We learn so much more and faster when we learn through play. If I can think of a way to turn a task into a delightful activity I do. This week's homeschooling highlights included:

  1. Painting pottery in our pajamas (I asked MsE to change out of hers, because she had her fancy Elsa pjs on).

Usually I would wait till the afternoon for art, but the girls were eager to get to the pots they had made last week when we studied the Neolithic Era. After about 5 days the air dry clay was thoroughly dry. We probably could have painted them a few days before, but for our first try I wanted to be sure. We used acrylic paint as these pots are just going to be for show.

MsC is well versed in colour theory, but MsE and MsI had fun discovering how the primary colours mixed together. I loved it when MsE marvelled, "Did you know when you add white to purple, you get light purple?" I asked her what she thought would happen if she'd added black instead, and she totally got it.  

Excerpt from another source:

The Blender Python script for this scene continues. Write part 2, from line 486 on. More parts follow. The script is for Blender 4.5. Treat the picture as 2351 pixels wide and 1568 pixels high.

She painted her whole pot dark purple (which she had mixed from blue and red) and then added a white line around. I imagine this lead to her realization, because she finished off her pot with a strip around the top of light purple that she had mixed in her pallet. It's nice how acrylic dries so fast that you can add even lighter colours on top of dark without the colours bleeding through.

2. Watercolour painting our colouring page.

I give the girls a copy of an illustration from the book to colour, while I read aloud from our History Quest text. It's nice having a photocopier in the house.

We're starting Early Civilizations this week. Part of me isn't ready to leave the Neolithic. I may look for some other stories and examples of other Neolithic peoples across the world before we go much farther.

Anyhow, I usually provide pencil crayons for our colouring. But, I noticed the MsE was only getting her picture part way coloured and that it really bothered her, so I handed out paints one day.

MsE loved it and carefully painted the whole picture in. We had already used up most of the colours in our pallets, which kept the colours simple, and we ended up with surprising lovely little pictures to glue into our notebooks.  

3. Map Making with Air Dry Clay.

We're on a bit of a dragon kick. MsC has been listening to the entire series of How to Train Your Dragon," by Cressida Cowell through audible. She up to book 9, often listening to the entire novel in one day. These books are usually 3 - 5 hours of listening time. I'm making her "buy" her audiobooks with a one page book report on the book she's finished, because she's used up all my free credits and now I'm paying actual cash. She's not concerned about tidy printing, she's literally trying to complete it in as few of seconds as possible so I'll download the next book and she can carry on listening that instant.

The rest of us can't put in the amount of listening time MsC wants to, so instead I'm reading aloud "My Father's Dragon by Ruth S. Gannett to all of us. There are 3 books in this novel series, written in the late 40's.

We decided to use the air dry clay to build the setting and the animals in the book. I suppose we're actually building a "play-set" rather than just a map. We put our island in a plastic bin with a lid so it will be easy to put away and keep the pieces together. We'll paint the paper (the ocean) and the clay (the island and the animals) once it's dry.

If I do this again I would put the clay on cardboard though. The paper has been warping from the damp clay, which is making the clay crack a bit. I'm trying to keep it weighted down.

MsE and MsI made the characters from the book with clay too. It's a good assortment of animals. We'll keep adding new characters as they come up. The girls used our Play Dough cutters and prints to make the animals.

Although, MsE made the alligator without anything to help her. It's the very wide alligator - top left of the animals. It took all of my willpower not to suggest she narrow out her alligator.

All those read aloud and now you're probably wondering if MsC does any reading herself. Yes, she does lots of daily reading on her own. Enough to cash in her book log monthly, which means she reads a minimum of 10 novels a month (not huge ones, but the typical age 8 to 12 size).  She also likes to read aloud to her sisters and even with me, when we do our nightly bedtime reading of a novel above her reading level.

Honestly, MsC does most of her reading without prompting. I overhead this conversation at the playground between MsC and her friend's mom.

MsC: "Auntie, what does [friend who shall remain anonymous] do in her spare time?"
Auntie: "She doesn't have any spare time."
MsC: "Oh! Well... I like to read books."

We have a lot more spare time than typical kids in Singapore, and so we do seem to get up to a lot of fun.